Saturday, 12 October 2013

An Idol in Israel (2)


The angel of the Lord appeared to [Gideon] and said to him, ‘The Lord is with you, O mighty man of valour’. And Gideon said to him, ‘Please, sir, if the Lord is with us, why then has all this happened to us? And where are all his wonderful deeds that our fathers recounted to us, saying, ‘Did not the Lord bring us up from Egypt? But now the Lord has forsaken us and given us into the hand of Midian.’

Judges 6:12-13

I infer from the above passage that Gideon was a moderately brave, humble but complacent young man. He seems humble because he hears the assurance, ‘the Lord is with you’, in the plural, referring to his community, and takes being called a ‘mighty man of valour’ as nothing more than courtesy. I have heard it said that the greeting was, in fact, mockery of the young man threshing wheat in secret; I think, however, it was genuine, if somewhat exaggerated, because what Gideon was doing was dangerous. He might have attracted the attention of the invaders, especially if a neighbour had reported him in hope of receiving a favour in return from their oppressors.

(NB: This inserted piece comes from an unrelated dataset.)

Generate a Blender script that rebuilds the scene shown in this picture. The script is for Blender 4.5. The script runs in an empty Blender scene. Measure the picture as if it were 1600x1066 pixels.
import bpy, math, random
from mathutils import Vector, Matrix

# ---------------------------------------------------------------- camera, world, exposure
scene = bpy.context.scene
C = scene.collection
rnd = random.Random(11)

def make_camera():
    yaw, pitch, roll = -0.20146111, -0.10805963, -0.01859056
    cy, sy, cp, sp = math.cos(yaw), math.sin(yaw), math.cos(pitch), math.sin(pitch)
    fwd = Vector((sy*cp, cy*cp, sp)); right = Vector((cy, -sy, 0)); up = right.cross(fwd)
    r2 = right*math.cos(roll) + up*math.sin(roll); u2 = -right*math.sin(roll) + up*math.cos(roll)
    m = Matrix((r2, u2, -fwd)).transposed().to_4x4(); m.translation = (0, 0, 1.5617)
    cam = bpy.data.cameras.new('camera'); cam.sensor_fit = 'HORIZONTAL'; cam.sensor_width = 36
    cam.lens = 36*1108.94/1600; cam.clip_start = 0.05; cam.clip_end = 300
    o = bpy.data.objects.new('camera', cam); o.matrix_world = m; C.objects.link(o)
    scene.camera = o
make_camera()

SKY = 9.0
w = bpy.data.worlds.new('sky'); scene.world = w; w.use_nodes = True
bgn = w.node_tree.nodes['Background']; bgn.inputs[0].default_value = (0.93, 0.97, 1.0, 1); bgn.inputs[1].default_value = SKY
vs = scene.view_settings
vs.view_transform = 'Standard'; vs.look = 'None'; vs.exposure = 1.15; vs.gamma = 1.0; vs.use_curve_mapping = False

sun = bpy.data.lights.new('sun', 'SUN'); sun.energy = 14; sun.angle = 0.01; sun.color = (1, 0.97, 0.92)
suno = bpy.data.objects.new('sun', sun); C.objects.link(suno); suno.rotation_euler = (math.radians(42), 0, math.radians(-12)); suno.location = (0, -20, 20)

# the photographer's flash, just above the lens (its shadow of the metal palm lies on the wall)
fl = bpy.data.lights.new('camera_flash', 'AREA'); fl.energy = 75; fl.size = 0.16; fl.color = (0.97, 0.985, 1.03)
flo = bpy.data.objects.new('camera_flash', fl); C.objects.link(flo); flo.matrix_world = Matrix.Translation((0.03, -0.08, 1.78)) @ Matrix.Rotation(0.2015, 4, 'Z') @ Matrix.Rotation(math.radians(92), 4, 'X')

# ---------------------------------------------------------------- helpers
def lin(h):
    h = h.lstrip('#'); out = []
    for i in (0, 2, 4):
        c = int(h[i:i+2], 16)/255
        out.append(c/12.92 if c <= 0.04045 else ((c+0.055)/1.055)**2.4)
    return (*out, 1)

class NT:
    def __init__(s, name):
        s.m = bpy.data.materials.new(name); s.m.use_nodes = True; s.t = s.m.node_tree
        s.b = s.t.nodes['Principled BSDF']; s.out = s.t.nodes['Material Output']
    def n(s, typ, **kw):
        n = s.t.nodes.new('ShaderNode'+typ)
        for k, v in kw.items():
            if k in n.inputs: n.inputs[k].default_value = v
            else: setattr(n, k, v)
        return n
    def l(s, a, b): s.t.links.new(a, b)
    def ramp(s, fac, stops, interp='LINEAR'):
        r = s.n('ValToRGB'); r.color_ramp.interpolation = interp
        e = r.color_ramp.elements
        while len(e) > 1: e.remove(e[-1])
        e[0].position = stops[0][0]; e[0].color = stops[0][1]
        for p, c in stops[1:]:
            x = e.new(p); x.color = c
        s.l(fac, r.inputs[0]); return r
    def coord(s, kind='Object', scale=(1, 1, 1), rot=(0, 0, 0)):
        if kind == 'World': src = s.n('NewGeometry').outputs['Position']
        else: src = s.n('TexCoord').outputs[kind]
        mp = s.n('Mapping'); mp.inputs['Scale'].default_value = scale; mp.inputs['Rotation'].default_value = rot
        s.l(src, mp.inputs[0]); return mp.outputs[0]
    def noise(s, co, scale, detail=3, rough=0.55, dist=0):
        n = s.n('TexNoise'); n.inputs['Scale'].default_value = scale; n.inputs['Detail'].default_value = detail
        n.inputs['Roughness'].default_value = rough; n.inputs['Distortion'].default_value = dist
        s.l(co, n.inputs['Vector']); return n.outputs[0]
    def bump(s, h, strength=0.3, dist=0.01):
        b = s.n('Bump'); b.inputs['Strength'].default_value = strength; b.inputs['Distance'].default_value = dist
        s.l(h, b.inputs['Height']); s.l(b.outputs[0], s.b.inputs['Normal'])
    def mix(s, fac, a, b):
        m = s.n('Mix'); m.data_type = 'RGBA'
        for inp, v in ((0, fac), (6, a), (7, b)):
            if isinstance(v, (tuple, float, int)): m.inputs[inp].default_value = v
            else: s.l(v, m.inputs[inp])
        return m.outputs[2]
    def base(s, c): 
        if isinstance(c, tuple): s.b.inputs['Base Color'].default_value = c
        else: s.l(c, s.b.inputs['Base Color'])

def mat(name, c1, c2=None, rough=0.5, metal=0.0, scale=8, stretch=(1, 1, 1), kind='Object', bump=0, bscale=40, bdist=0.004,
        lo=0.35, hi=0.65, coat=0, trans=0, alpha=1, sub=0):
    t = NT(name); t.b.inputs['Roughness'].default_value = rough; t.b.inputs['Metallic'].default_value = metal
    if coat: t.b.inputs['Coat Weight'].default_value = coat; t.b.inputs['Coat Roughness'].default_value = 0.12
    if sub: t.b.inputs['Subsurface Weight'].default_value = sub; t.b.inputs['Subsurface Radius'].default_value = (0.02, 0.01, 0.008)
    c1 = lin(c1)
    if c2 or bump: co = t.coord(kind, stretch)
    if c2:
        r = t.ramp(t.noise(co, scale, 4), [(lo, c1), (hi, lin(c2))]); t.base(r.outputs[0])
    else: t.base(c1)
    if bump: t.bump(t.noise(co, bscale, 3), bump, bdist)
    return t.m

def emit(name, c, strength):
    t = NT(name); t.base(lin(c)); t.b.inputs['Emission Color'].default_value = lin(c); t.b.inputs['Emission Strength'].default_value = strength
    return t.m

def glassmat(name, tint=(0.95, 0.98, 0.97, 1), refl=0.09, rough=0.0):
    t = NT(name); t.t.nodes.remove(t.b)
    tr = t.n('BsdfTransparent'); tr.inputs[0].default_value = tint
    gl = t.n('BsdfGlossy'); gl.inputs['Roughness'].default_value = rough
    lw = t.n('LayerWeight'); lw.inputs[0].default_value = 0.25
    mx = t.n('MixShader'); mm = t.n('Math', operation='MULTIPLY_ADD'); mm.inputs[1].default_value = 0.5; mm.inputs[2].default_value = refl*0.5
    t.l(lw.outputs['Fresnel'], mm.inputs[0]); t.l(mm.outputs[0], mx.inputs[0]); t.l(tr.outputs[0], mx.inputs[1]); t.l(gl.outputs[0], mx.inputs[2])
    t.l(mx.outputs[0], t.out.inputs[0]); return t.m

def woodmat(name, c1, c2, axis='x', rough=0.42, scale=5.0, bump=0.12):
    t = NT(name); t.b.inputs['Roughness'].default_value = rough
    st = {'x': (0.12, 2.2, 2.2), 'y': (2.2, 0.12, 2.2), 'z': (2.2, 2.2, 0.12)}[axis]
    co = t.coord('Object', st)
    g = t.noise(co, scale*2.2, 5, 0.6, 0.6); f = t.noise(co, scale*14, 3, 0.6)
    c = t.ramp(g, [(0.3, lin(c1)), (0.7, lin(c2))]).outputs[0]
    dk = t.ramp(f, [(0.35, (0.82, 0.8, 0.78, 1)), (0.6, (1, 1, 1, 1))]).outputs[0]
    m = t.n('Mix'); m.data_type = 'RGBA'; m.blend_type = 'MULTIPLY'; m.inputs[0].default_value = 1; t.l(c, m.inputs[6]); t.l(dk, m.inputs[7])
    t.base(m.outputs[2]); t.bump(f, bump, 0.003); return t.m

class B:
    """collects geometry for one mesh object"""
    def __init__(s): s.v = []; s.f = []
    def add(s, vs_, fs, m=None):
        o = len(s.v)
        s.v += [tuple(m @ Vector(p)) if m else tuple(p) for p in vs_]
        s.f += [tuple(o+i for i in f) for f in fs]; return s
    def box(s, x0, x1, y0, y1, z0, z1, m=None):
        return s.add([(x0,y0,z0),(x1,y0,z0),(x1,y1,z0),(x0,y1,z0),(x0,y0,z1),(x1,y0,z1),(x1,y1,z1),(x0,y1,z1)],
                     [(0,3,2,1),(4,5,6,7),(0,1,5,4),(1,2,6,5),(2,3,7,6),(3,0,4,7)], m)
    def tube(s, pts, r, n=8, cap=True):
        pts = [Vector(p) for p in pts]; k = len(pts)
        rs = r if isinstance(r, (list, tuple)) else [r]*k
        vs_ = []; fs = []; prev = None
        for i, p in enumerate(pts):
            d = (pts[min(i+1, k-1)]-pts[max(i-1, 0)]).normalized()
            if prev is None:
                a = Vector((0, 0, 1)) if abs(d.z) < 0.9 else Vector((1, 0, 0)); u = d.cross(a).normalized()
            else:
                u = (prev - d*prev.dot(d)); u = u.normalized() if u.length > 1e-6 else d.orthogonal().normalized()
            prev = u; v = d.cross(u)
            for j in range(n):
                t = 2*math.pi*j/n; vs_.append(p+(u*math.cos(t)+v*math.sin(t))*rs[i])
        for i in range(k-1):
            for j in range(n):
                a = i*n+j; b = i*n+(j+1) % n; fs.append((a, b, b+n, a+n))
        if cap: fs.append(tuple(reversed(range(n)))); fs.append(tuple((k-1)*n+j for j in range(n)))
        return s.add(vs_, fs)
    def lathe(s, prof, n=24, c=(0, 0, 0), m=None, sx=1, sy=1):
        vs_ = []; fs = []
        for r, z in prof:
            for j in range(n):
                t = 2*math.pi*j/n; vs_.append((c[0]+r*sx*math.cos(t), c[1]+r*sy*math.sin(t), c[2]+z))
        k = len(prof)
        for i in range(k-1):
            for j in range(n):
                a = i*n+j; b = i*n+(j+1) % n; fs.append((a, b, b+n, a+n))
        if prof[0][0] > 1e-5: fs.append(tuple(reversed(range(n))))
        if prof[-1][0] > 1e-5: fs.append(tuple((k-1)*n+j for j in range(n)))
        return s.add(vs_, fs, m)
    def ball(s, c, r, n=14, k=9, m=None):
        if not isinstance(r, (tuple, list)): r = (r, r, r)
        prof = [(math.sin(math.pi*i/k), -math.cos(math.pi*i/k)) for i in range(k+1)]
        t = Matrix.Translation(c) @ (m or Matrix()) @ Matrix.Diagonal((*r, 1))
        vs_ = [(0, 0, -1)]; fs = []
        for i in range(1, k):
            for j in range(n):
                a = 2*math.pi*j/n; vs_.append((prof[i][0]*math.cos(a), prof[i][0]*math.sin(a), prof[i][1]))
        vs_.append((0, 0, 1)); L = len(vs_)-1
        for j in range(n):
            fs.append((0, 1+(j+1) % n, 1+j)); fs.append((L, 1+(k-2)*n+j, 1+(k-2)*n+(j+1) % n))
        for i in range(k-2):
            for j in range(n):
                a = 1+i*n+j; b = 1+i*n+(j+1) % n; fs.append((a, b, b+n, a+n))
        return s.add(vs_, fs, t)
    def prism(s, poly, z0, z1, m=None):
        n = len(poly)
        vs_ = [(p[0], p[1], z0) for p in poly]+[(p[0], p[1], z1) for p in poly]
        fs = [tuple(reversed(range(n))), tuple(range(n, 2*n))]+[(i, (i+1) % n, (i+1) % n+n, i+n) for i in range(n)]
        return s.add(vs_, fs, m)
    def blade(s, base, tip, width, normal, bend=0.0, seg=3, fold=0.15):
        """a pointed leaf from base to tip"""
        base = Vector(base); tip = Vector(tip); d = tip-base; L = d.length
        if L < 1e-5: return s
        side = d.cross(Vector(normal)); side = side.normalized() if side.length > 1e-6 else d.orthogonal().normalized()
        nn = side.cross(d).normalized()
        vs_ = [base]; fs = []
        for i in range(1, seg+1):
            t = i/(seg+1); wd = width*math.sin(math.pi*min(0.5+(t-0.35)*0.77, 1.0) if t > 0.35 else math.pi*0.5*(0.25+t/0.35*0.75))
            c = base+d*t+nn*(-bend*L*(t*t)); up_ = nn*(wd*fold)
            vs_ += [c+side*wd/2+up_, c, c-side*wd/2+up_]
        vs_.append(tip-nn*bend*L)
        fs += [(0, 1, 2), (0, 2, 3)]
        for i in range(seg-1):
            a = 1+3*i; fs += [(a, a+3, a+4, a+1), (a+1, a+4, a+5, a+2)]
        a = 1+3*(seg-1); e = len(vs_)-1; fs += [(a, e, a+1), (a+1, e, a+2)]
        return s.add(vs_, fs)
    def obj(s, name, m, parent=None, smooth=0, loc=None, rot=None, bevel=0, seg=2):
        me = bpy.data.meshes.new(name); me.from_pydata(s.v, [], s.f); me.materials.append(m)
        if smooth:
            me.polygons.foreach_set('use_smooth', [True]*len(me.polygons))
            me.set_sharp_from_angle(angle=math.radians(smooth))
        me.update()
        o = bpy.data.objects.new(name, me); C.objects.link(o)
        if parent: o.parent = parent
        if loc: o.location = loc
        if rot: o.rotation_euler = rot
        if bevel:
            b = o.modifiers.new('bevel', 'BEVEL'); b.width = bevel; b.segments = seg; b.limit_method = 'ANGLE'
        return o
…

Gideon was complacent because, whether or not he had heard the prophet’s message that we reflected on yesterday, he had done nothing about the local shrine that his family looked after.

Idolatry often begins as the most subtle of distractions. It takes us unawares, luring us into something that seems, and may actually be, quite innocent in itself. With this in mind, I think we could usefully speculate on how the altar to Baal and the Asherah pole were set up in the first place.

Asherah was a female goddess of fertility and farmers placed poles in their fields to attract her favour. When the Israelites first conquered the Promised Land, they may have employed the local people who remained, who might have continued the routine of putting Asherah poles in the fields. Perhaps the Israelites were unable to distinguish between authentic agricultural practice and the paganism closely associated with it; worse, even, the Israelites themselves may have innocently copied the practice from their neighbours!

The altar to Baal may have been built by the conquered people and allowed by the Israelites in the belief they were responsible for what we would now call a pluralist society. Or the Israelites may have built it in the hope of appeasing the invaders.

I am speculating, obviously! But my point is that that whatever the Israelites did or permitted, and however noble they may have thought their motives, they were misguided, and one thing led to another, down into idolatry. Had they got to the point where they simply could not see their idolatry for what it was? Or were they just too frightened to act?

The prophet had reminded them not to fear idols. How afraid are we, today, of the idol ‘mammon’ – the influence that money has in our society? When we decide to set aside financial considerations and do what we think is right in a given situation, are we plagued by a host of 'what ifs'?